If you regularly contribute to projects on GitHub, your account becomes something of a calling card: any other engineer can read your code, and review and comment on changes you’ve made to those projects. 

Coding Conduct

It’s important not to confuse GitHub users - developers who work on projects hosted on GitHub - with developers who are employees of GitHub and work on the code of the GitHub system itself. For example, a recent article stated that GitHub had been embroiled in a diversity controversy over racist and sexist slurs embedded in source code. But that content came from users, not from GitHub employees. 

However this distinction cuts the other way too: GitHub is a bit like a bank, except that instead of managing money it manages code. And just as you expect the highest standard of financial conduct from people responsible for the systems that handle other people’s money, so would I expect the highest standard of engineering conduct from people responsible for the systems that handle other people’s code. And this standard was, according to Julie Ann Horvath, trampled on.

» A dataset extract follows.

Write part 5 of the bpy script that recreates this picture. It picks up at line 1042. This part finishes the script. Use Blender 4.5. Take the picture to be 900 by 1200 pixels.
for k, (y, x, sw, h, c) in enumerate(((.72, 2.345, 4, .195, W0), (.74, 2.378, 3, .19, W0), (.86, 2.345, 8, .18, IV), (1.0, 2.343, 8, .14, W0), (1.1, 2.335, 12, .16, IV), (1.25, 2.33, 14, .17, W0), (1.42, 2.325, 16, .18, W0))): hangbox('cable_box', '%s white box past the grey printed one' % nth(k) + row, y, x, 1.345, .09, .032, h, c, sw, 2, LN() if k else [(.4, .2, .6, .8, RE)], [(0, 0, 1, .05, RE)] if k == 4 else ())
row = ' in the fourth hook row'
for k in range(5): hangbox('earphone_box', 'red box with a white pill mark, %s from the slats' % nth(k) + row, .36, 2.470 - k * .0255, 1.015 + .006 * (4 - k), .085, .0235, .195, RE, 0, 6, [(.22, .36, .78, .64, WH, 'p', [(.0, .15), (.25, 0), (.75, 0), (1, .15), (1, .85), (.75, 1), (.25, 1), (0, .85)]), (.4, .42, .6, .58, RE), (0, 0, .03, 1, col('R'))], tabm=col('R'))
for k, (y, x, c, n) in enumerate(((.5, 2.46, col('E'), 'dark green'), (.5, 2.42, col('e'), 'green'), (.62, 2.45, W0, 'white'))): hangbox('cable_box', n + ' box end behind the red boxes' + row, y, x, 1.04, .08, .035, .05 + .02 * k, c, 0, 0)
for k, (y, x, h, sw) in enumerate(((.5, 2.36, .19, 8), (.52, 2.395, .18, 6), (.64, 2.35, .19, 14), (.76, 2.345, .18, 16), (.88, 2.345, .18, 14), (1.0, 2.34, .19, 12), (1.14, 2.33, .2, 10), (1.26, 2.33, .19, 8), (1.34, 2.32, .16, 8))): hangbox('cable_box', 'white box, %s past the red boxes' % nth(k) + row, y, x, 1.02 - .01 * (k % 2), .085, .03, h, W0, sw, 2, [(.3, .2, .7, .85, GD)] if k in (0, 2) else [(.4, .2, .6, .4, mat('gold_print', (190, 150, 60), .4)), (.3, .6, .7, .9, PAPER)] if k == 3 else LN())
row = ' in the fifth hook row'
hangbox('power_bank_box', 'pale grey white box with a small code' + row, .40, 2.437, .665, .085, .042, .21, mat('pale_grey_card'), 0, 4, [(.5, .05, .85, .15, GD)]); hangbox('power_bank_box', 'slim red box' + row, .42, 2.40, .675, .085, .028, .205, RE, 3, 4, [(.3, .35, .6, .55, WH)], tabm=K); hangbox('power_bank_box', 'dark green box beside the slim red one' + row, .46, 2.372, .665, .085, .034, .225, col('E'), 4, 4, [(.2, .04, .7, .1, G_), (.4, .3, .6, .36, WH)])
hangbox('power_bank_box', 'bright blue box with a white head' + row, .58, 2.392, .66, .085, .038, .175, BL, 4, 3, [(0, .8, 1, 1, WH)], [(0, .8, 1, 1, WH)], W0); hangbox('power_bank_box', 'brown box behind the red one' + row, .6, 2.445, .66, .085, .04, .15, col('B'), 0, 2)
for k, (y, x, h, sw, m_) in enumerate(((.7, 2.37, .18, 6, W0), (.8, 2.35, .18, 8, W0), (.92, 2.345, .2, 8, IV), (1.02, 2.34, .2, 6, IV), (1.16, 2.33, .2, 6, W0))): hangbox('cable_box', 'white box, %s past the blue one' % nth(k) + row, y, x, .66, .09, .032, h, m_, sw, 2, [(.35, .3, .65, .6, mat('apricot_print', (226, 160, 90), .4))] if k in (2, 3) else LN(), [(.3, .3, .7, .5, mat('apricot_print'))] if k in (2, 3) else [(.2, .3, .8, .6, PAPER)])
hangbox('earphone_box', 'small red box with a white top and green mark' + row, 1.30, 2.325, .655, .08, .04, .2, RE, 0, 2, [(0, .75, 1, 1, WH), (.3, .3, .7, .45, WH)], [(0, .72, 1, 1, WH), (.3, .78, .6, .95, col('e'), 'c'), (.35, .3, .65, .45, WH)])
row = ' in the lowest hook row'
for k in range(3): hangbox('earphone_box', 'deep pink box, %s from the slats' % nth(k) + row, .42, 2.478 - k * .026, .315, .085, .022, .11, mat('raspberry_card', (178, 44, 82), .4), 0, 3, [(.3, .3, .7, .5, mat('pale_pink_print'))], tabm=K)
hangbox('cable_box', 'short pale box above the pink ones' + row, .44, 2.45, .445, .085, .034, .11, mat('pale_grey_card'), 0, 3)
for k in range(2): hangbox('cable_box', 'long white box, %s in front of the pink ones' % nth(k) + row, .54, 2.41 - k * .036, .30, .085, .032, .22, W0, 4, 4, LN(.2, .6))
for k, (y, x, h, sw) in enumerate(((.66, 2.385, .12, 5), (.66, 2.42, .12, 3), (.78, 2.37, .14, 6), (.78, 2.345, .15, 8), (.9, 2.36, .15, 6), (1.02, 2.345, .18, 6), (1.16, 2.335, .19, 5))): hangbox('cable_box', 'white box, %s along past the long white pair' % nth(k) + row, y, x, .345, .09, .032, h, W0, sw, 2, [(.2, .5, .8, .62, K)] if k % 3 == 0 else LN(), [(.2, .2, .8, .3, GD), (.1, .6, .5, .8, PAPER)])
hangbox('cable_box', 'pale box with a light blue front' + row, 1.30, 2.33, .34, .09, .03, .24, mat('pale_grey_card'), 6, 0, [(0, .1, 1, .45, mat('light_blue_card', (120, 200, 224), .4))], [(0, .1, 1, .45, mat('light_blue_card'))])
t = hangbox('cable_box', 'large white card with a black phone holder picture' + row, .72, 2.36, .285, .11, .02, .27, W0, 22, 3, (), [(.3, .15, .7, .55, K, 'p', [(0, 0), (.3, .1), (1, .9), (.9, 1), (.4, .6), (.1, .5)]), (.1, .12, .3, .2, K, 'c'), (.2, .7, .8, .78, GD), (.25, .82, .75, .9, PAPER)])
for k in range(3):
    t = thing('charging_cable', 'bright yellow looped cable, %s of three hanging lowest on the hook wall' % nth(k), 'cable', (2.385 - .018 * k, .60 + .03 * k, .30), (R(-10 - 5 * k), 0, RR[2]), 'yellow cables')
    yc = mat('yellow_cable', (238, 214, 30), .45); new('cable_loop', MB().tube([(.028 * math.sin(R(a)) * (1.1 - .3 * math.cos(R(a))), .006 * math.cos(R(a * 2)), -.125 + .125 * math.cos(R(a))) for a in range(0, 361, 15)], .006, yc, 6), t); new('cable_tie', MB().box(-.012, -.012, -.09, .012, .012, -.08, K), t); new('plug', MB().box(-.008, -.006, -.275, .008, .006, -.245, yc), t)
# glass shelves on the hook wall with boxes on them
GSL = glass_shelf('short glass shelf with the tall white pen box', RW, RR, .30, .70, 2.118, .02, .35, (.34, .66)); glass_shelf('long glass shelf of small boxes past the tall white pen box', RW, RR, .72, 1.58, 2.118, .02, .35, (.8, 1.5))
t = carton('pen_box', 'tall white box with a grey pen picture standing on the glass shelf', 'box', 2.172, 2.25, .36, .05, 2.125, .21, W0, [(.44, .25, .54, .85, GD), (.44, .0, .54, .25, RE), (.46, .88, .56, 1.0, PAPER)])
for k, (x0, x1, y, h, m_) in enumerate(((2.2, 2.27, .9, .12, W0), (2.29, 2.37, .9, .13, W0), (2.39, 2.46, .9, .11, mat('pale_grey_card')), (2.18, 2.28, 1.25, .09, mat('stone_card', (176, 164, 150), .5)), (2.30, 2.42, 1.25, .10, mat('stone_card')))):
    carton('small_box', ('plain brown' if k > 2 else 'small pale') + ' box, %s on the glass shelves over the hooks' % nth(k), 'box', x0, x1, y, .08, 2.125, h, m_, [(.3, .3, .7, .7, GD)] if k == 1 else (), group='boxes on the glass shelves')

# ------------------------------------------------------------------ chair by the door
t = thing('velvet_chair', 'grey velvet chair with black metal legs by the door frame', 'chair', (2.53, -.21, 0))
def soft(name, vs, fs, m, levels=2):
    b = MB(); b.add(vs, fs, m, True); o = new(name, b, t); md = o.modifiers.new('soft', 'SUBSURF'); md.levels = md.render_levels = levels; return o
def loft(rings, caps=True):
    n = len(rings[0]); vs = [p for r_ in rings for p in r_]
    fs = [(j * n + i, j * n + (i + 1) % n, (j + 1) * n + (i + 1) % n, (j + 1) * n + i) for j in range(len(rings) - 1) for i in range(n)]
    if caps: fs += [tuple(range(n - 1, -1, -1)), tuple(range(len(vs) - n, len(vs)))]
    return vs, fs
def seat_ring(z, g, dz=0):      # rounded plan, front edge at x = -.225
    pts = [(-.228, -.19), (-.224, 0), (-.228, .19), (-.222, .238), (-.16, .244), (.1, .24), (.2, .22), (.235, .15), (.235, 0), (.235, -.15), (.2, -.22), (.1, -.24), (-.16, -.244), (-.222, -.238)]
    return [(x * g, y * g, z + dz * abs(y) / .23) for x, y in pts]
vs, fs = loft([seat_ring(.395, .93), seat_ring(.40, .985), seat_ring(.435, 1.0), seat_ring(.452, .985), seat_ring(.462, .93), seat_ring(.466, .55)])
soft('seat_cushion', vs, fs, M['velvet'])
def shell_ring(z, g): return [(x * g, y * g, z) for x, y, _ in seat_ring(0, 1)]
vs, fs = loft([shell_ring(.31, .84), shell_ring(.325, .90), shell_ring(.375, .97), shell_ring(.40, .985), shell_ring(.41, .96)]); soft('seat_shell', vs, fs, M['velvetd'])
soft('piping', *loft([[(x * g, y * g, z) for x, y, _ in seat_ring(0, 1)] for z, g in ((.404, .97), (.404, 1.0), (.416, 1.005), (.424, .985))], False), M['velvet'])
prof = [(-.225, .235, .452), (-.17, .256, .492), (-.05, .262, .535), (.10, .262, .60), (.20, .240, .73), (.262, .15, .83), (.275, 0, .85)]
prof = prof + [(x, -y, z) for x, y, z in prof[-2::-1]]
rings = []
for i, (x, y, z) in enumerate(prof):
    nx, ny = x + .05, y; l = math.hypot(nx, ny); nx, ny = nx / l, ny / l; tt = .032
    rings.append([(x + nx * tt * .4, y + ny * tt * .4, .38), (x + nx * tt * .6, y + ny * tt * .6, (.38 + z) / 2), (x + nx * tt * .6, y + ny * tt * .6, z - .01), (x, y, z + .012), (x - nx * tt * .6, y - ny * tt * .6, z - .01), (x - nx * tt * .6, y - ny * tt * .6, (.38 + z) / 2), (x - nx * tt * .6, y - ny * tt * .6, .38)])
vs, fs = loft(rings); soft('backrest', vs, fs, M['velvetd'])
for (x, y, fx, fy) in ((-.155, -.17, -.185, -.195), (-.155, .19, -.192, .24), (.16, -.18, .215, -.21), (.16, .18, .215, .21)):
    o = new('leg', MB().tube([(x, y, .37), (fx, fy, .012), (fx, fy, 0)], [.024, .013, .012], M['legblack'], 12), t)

Of course engineers are always tinkering with each others’ code - fixing bugs, tweaking designs, adding features. But wholesale deletion of large chunks of code in a live project should never be done without first consulting the original author whenever possible.  This would be offensive at any company, but at one founded on the very ethos of engineering collaboration, it’s more than a slap in the face. It’s a declaration of war.

The treatment Julie Ann Horvath describes is not just harassment, it’s nullification. And no engineer, of any gender, should have to tolerate that.

GitHub are currently investigating the issues. I hope this investigation includes an honest look not just at their HR practices but their engineering culture. Respectful collaboration is a key factor in building a high-quality, trustworthy engineering team. And if GitHub wants to host our code, they have to first have our trust.